Task requirements: Tally the lines that hold the word "scene" and reply with that figure only.

----- Material -----

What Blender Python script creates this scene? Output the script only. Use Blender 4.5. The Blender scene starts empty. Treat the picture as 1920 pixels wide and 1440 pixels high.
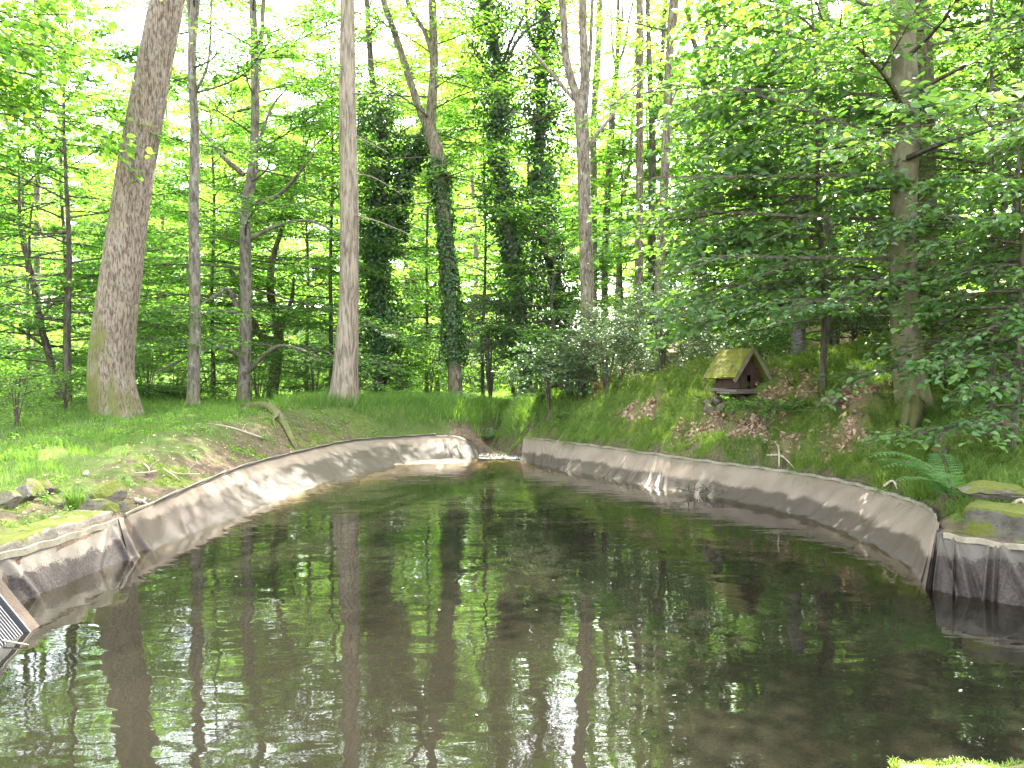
import bpy, math, random
import numpy as np

S = bpy.context.scene
C = S.collection
R = math.radians
PI = math.pi

# ------------------------------------------------------------------ camera, world, sun, exposure
CAM_H = 1.7
FPX = 1500.0            # focal length in pixels of the 1920 px wide photograph
HOR = 690.0
cd = bpy.data.cameras.new('camera'); cam = bpy.data.objects.new('camera', cd); C.objects.link(cam)
cd.sensor_fit = 'HORIZONTAL'; cd.angle = 2*math.atan(960/FPX); cd.clip_start = .05; cd.clip_end = 2000
cam.location = (0, 0, CAM_H); cam.rotation_euler = (R(90) - math.atan((720-HOR)/FPX), 0, 0)
S.camera = cam

SUN_EL, SUN_AZ = R(52), R(22)
w = bpy.data.worlds.new('World'); S.world = w; w.use_nodes = True
sk = w.node_tree.nodes.new('ShaderNodeTexSky'); sk.sky_type = 'NISHITA'; sk.sun_disc = False
sk.sun_elevation = SUN_EL; sk.sun_rotation = SUN_AZ; sk.dust_density = 3.0; sk.air_density = 1.0; sk.ozone_density = 1.0
bg = w.node_tree.nodes['Background']; bg.inputs[1].default_value = 0.15
hs = w.node_tree.nodes.new('ShaderNodeHueSaturation'); hs.inputs['Saturation'].default_value = .38   # thin white cloud
w.node_tree.links.new(sk.outputs[0], hs.inputs['Color']); w.node_tree.links.new(hs.outputs[0], bg.inputs[0])
sl = bpy.data.lights.new('sun', 'SUN'); sl.energy = 4.2; sl.angle = R(.55); sl.color = (1, .95, .86)
so = bpy.data.objects.new('sun', sl); C.objects.link(so)
so.rotation_euler = (PI/2 - SUN_EL, 0, PI - SUN_AZ); so.location = (0, 0, 40)
S.view_settings.view_transform = 'Standard'; S.view_settings.look = 'None'
S.view_settings.exposure = 3.85; S.view_settings.gamma = 1.0; S.view_settings.use_curve_mapping = False
S.render.engine = 'CYCLES'
cy = S.cycles
cy.max_bounces = 9; cy.diffuse_bounces = 7; cy.glossy_bounces = 3; cy.transmission_bounces = 5; cy.transparent_max_bounces = 8
cy.caustics_reflective = False; cy.caustics_refractive = False; cy.sample_clamp_indirect = 8
cy.use_denoising = True; cy.denoiser = 'OPENIMAGEDENOISE'
try:
    cy.denoising_input_passes = 'RGB_ALBEDO_NORMAL'; cy.denoising_prefilter = 'ACCURATE'
except Exception: pass
cy.use_adaptive_sampling = True; cy.adaptive_threshold = 0.01

# ------------------------------------------------------------------ numeric helpers
def sm(t):
    t = np.clip(t, 0, 1); return t*t*(3-2*t)
def at(px, py, d):
    return np.array([(px-960)/FPX*d, d, CAM_H-(py-HOR)/FPX*d])
_r0 = np.random.default_rng(11)
_NW = [(_r0.uniform(0, 2*PI), _r0.uniform(0, 2*PI), _r0.uniform(.7, 1.4)) for _ in range(10)]
def vnoise(x, y, sc, k=0):
    v = 0
    for i in range(5):
        a, p, f = _NW[(i+k) % 10]; f = f*(1+.35*i)/sc*2*PI*.5
        v = v + np.sin((x*math.cos(a+k)+y*math.sin(a+k))*f+p)*np.cos((y*math.cos(a*1.7+k)-x*math.sin(a*1.7))*f*.8+p*2)
    return v/2.5
def spline(pts, n):
    """Catmull-Rom through pts, n samples, uniform by control point."""
    P = np.asarray(pts, float); m = len(P)
    Q = np.vstack([2*P[0]-P[1], P, 2*P[-1]-P[-2]])
    u = np.linspace(0, m-1-1e-9, n); i = u.astype(int); t = (u-i)[:, None]
    a, b, c, d = Q[i], Q[i+1], Q[i+2], Q[i+3]
    return .5*(2*b+(c-a)*t+(2*a-5*b+4*c-d)*t**2+(3*b-a-3*c+d)*t**3)
def nrm(v):
    return v/np.maximum(np.linalg.norm(v, axis=-1, keepdims=True), 1e-9)

class MB:
    def __init__(s): s.v = []; s.f = []; s.n = 0
    def add(s, V, F, m=0):
        V = np.asarray(V, np.float32).reshape(-1, 3); F = np.asarray(F, np.int64)
        s.v.append(V); s.f.append((F+s.n, m)); s.n += len(V)
    def build(s, name, mats, parent=None, loc=None, smooth=True):
        me = bpy.data.meshes.new(name); s.fill(me, smooth)
        return link(name, me, mats, parent, loc)
    def fill(s, me, smooth=True):
        V = np.concatenate(s.v) if s.v else np.zeros((0, 3), np.float32)
        lv = np.concatenate([f.ravel() for f, m in s.f]).astype(np.int32)
        ls = np.concatenate([np.full(len(f), f.shape[1], np.int32) for f, m in s.f])
        mi = np.concatenate([np.full(len(f), m, np.int32) for f, m in s.f])
        me.vertices.add(len(V)); me.vertices.foreach_set('co', V.ravel())
        me.loops.add(len(lv)); me.loops.foreach_set('vertex_index', lv)
        me.polygons.add(len(ls)); st = np.zeros(len(ls), np.int32); st[1:] = np.cumsum(ls)[:-1]
        me.polygons.foreach_set('loop_start', st); me.polygons.foreach_set('material_index', mi)
        me.polygons.foreach_set('use_smooth', np.full(len(ls), smooth, bool))
        me.update(calc_edges=True)
def link(name, me, mats, parent=None, loc=None):
    if not me.materials:
        for m in (mats if isinstance(mats, (list, tuple)) else [mats]): me.materials.append(m)
    o = bpy.data.objects.new(name, me); C.objects.link(o)
    if parent: o.parent = parent
    if loc is not None: o.location = loc
    return o
def tag(o, label=None, cat=None, group=None, kind=None):
    if label: o['label'] = label
    if cat: o['category'] = cat
    if group: o['group'] = group
    if kind: o['kind'] = kind
    return o
def empty(name, loc, label, cat, group=None, rz=0):
    o = bpy.data.objects.new(name, None); C.objects.link(o); o.location = loc; o.rotation_euler = (0, 0, rz)
    o.empty_display_size = .1
    return tag(o, label, cat, group)
def copy_tree(o, parent=None):
    c = o.copy(); C.objects.link(c); c.parent = parent
    for ch in list(o.children): copy_tree(ch, c)
    return c

def tube(mb, P, rad, sides=8, m=0, cap=True, flare=None, rough=0, seed=0):
    P = np.asarray(P, float); n = len(P); rad = np.broadcast_to(np.asarray(rad, float), (n,))
    T = nrm(np.gradient(P, axis=0)); ref = np.array([1., 0, 0]) if abs(T[:, 0]).mean() < .8 else np.array([0, 1., 0])
    A = nrm(ref-T*(T@ref)[:, None]); B = np.cross(T, A)
    th = np.linspace(0, 2*PI, sides, endpoint=False)
    rr = rad[:, None]*np.ones((1, sides))
    if rough:
        g = np.random.default_rng(seed); ph = g.uniform(0, 6, 6)
        L = np.concatenate([[0], np.cumsum(np.linalg.norm(np.diff(P, axis=0), axis=1))])[:, None]
        rr = rr*(1+rough*(np.sin(2*th+ph[0]+L*.9)+.7*np.sin(3*th+ph[1]-L*1.3)+.6*np.sin(5*th+ph[2]+L*2.1)*np.sin(L*3+ph[3])+.5*np.sin(L*2.3+ph[4])))
    if flare is not None: rr = rr*flare(th[None, :], np.arange(n)[:, None])
    V = P[:, None]+rr[..., None]*(np.cos(th)[None, :, None]*A[:, None]+np.sin(th)[None, :, None]*B[:, None])
    i = np.arange(n-1)[:, None]*sides; j = np.arange(sides)[None]; k = (j+1) % sides
    F = np.stack([i+j, i+k, i+sides+k, i+sides+j], -1).reshape(-1, 4)
    mb.add(V, F, m)
    if cap:
        mb.add(np.vstack([V[-1], P[-1]]), np.stack([np.arange(sides), (np.arange(sides)+1) % sides, np.full(sides, sides)], -1), m)
def box(mb, c, s, rz=0, m=0, tilt=None):
    x, y, z = np.array(s)/2
    V = np.array([(-x,-y,-z),(x,-y,-z),(x,y,-z),(-x,y,-z),(-x,-y,z),(x,-y,z),(x,y,z),(-x,y,z)])
    if tilt is not None: V = V@np.asarray(tilt).T
    cr, sr = math.cos(rz), math.sin(rz)
    V = V@np.array([[cr, sr, 0], [-sr, cr, 0], [0, 0, 1]])+np.asarray(c, float)
    mb.add(V, [(0,3,2,1),(4,5,6,7),(0,1,5,4),(1,2,6,5),(2,3,7,6),(3,0,4,7)], m)
def prism(mb, poly, thick_vec, m=0):
    P = np.asarray(poly, float); n = len(P); V = np.vstack([P, P+np.asarray(thick_vec, float)])
    mb.add(V, [list(range(n))[::-1]], m); mb.f.append((np.array([list(range(n, 2*n))])+mb.n-2*n, m))
    mb.f.append((np.array([[i, (i+1) % n, (i+1) % n+n, i+n] for i in range(n)])+mb.n-2*n, m))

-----

Complete output: 2